In the end, I do wonder if it’s a stepping stone to full separation. He won’t like being a PT dad to all his kids (we have a baby who will be coming with me). He’ll resent that I am with the baby all the time, and he will blame me for the situation (because I’m an inferior person who just can’t be an adult and cope with some kids). He’ll have to face the fact that he’s got no company or support for contact and he still doesn’t enjoy it. He’ll resent the fact that my son lives with me and the baby and is there when he’s at my house (he already resents him for being here more than his children). It’ll be my house too, so he will be the visitor not DS.
But I don’t see where else we could go. He is not going to change his attitude or come to terms with his ambivalence about his children.

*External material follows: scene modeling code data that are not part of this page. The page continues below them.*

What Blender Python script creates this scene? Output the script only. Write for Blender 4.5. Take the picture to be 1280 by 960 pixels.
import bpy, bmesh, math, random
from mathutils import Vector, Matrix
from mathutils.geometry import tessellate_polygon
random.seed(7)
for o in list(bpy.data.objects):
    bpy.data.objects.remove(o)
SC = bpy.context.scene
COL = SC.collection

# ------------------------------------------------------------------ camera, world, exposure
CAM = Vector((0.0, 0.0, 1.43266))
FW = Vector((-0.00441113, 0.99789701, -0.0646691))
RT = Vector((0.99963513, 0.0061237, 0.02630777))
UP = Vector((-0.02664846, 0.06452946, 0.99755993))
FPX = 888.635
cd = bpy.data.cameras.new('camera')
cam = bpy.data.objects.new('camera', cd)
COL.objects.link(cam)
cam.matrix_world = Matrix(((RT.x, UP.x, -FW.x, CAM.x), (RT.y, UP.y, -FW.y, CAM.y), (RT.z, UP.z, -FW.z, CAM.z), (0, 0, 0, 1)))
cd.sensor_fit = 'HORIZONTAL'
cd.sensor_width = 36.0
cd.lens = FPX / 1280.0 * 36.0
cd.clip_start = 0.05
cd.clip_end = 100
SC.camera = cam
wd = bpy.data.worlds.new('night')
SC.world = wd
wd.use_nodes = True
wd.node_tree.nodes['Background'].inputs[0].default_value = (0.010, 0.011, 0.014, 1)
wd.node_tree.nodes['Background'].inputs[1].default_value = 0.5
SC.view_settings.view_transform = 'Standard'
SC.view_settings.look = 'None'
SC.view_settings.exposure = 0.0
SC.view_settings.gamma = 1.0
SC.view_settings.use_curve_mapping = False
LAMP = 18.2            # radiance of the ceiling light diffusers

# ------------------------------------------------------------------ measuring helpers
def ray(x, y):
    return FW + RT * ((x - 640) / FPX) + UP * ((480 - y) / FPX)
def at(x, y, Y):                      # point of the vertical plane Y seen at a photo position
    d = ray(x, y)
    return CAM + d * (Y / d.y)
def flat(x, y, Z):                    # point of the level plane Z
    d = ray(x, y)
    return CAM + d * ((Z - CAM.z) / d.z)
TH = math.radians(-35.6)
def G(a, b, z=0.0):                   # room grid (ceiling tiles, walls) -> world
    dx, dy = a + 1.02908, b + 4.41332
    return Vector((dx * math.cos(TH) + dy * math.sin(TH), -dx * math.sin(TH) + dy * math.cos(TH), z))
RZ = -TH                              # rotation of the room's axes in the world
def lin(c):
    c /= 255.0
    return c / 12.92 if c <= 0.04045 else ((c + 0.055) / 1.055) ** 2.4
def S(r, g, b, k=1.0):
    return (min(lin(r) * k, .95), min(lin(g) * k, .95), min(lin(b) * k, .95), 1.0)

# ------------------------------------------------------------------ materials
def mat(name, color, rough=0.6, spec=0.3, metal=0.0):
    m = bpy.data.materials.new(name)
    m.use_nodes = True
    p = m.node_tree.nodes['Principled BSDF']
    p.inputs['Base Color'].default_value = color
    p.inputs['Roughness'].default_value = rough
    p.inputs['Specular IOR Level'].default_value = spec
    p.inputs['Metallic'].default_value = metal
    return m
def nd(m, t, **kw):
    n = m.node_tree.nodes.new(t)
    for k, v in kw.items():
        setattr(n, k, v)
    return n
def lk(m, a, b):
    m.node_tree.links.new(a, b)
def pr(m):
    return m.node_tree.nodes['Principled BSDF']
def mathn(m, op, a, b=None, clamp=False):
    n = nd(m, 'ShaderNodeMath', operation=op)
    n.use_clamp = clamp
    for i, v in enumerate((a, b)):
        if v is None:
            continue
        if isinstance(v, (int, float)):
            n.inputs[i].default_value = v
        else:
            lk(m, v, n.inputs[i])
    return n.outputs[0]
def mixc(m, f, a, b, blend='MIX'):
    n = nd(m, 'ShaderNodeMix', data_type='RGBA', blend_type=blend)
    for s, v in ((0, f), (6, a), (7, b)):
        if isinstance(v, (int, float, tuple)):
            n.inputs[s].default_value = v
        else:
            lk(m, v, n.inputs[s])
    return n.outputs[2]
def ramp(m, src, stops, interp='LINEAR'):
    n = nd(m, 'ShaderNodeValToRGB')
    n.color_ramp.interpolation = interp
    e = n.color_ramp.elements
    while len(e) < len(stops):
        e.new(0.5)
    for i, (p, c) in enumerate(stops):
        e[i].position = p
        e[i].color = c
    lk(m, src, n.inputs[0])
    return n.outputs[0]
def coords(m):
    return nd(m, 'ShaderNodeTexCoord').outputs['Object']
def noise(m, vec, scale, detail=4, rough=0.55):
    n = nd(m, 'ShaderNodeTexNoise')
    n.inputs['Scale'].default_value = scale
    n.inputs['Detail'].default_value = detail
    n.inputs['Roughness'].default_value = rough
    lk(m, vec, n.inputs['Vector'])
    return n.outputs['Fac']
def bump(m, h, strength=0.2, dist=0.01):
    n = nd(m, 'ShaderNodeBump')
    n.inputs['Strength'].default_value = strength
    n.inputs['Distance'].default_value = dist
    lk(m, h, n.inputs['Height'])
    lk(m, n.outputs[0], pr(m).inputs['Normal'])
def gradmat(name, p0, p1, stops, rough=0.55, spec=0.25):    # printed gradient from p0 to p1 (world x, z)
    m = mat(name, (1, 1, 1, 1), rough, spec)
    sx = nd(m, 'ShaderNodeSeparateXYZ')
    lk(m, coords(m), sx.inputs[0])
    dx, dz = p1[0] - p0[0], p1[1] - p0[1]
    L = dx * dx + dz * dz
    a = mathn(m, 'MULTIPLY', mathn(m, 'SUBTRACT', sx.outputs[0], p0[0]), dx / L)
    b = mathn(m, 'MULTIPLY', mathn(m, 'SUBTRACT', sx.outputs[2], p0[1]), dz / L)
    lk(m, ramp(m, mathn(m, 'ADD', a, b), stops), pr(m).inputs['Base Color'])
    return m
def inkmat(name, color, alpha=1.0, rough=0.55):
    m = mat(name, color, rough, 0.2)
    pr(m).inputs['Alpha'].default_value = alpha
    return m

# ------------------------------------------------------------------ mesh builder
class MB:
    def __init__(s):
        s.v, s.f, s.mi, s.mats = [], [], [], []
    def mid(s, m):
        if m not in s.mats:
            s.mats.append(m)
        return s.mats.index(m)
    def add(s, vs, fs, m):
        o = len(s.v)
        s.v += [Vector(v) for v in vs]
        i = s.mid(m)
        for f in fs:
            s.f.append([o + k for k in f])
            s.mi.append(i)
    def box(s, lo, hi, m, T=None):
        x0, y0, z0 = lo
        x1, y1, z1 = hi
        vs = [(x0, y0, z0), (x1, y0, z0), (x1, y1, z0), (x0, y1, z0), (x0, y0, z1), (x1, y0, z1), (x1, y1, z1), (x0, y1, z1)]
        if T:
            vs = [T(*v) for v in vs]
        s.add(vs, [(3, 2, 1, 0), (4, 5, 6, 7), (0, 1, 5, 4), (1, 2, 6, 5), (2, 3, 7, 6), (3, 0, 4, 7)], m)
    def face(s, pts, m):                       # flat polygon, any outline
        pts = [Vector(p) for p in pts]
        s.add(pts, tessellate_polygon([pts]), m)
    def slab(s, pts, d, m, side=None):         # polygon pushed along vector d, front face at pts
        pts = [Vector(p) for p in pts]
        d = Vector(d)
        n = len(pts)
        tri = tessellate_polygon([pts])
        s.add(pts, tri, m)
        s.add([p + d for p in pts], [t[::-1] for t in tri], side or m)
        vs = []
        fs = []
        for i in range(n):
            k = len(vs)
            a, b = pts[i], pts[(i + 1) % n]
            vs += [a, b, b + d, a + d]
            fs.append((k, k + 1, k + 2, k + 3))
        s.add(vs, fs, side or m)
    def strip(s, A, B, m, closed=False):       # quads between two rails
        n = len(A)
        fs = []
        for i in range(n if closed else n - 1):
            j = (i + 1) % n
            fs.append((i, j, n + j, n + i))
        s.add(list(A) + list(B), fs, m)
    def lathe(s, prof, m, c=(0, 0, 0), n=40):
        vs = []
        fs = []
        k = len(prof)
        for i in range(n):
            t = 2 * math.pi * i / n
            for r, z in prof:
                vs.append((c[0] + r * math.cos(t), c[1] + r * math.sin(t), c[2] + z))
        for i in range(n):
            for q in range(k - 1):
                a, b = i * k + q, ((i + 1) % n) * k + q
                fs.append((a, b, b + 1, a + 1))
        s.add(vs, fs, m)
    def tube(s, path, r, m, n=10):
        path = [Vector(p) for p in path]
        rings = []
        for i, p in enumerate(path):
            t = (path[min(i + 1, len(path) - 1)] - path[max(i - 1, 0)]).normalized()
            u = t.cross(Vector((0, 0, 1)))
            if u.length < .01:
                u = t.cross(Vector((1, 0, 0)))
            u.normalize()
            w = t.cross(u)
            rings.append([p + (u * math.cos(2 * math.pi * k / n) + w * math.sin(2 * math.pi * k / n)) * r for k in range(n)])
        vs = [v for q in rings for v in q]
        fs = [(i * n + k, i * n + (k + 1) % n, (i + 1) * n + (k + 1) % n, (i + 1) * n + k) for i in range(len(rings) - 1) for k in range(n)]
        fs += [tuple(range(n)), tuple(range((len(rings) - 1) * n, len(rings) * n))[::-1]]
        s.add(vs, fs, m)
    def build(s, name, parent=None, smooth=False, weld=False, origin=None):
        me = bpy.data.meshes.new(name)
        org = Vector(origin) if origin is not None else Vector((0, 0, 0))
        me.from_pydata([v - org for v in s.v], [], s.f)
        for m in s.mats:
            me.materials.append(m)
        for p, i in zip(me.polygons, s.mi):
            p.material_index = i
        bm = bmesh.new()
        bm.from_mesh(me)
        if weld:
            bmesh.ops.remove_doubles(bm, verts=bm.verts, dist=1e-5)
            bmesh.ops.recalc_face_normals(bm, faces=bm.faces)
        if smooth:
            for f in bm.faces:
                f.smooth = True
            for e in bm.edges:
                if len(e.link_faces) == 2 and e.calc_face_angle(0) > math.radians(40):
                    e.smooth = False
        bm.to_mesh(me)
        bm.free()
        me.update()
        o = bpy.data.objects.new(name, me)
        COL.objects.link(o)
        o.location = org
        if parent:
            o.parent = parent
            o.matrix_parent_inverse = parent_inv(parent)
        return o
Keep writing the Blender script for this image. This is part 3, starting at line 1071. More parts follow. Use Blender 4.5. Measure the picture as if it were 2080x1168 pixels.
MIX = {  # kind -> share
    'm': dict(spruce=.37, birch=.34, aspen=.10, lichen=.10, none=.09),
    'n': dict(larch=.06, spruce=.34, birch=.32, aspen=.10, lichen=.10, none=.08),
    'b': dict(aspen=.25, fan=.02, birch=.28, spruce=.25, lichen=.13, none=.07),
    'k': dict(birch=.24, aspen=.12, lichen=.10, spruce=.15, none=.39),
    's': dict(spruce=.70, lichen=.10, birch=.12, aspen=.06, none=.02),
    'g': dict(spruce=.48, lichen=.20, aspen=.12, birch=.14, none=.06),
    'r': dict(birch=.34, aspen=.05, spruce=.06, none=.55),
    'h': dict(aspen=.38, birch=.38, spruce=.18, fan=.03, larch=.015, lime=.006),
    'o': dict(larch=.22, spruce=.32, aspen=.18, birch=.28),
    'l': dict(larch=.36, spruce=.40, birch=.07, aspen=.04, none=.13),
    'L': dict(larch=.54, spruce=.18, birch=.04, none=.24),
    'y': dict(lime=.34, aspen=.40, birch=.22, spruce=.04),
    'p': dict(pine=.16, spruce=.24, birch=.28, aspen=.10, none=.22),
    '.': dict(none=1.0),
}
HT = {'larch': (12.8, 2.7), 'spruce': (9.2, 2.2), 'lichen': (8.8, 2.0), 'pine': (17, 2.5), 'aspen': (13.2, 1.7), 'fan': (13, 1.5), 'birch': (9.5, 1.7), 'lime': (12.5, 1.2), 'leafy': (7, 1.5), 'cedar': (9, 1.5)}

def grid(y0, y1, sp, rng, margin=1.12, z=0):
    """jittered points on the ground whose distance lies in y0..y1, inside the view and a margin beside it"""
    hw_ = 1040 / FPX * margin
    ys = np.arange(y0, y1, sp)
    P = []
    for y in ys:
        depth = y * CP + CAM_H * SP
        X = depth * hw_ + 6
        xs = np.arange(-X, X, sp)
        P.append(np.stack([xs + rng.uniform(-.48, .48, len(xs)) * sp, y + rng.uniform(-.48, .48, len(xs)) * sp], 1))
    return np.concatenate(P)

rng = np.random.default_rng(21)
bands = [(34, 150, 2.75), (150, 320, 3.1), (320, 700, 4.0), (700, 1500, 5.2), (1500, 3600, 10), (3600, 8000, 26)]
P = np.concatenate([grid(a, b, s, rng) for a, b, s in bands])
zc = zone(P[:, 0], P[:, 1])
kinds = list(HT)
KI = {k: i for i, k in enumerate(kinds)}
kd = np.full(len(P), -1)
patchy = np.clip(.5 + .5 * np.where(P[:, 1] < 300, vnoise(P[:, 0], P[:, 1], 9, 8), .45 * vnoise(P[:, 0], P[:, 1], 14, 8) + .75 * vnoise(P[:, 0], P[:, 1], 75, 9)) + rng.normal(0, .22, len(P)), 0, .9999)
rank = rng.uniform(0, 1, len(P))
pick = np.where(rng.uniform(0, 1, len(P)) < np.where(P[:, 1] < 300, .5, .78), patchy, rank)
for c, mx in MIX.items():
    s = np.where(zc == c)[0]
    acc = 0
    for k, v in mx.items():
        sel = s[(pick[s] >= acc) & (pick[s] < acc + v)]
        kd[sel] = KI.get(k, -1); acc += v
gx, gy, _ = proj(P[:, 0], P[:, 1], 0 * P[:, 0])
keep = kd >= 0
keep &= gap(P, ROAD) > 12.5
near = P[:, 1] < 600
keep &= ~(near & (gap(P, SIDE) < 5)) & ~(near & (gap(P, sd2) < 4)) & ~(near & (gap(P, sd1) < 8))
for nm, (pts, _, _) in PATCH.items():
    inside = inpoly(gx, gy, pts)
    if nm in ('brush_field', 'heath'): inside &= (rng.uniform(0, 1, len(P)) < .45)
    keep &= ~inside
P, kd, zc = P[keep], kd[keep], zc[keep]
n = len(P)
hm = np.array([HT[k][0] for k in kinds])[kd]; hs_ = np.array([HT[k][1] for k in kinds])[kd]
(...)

In fact, a good example of his weird attitude to it all is that, when I told him I can do it no longer, his proposed solution was that we move abroad with the baby and leave the other kids with their other parents. Then he almost mocked me saying ‘but you wouldn’t be willing to do that’. In fact he claimed I needed to basically abandon DS to ‘prove you’re not weirdly obsessed’ with him. His actual words.
Yet he’s terrified his ex will stop him seeing his kids so he rearranges the furniture in our house to accommodate his ex’s wishes. And he needs constant sympathy that he doesn’t live with them all the time.
How is anyone supposed to navigate that?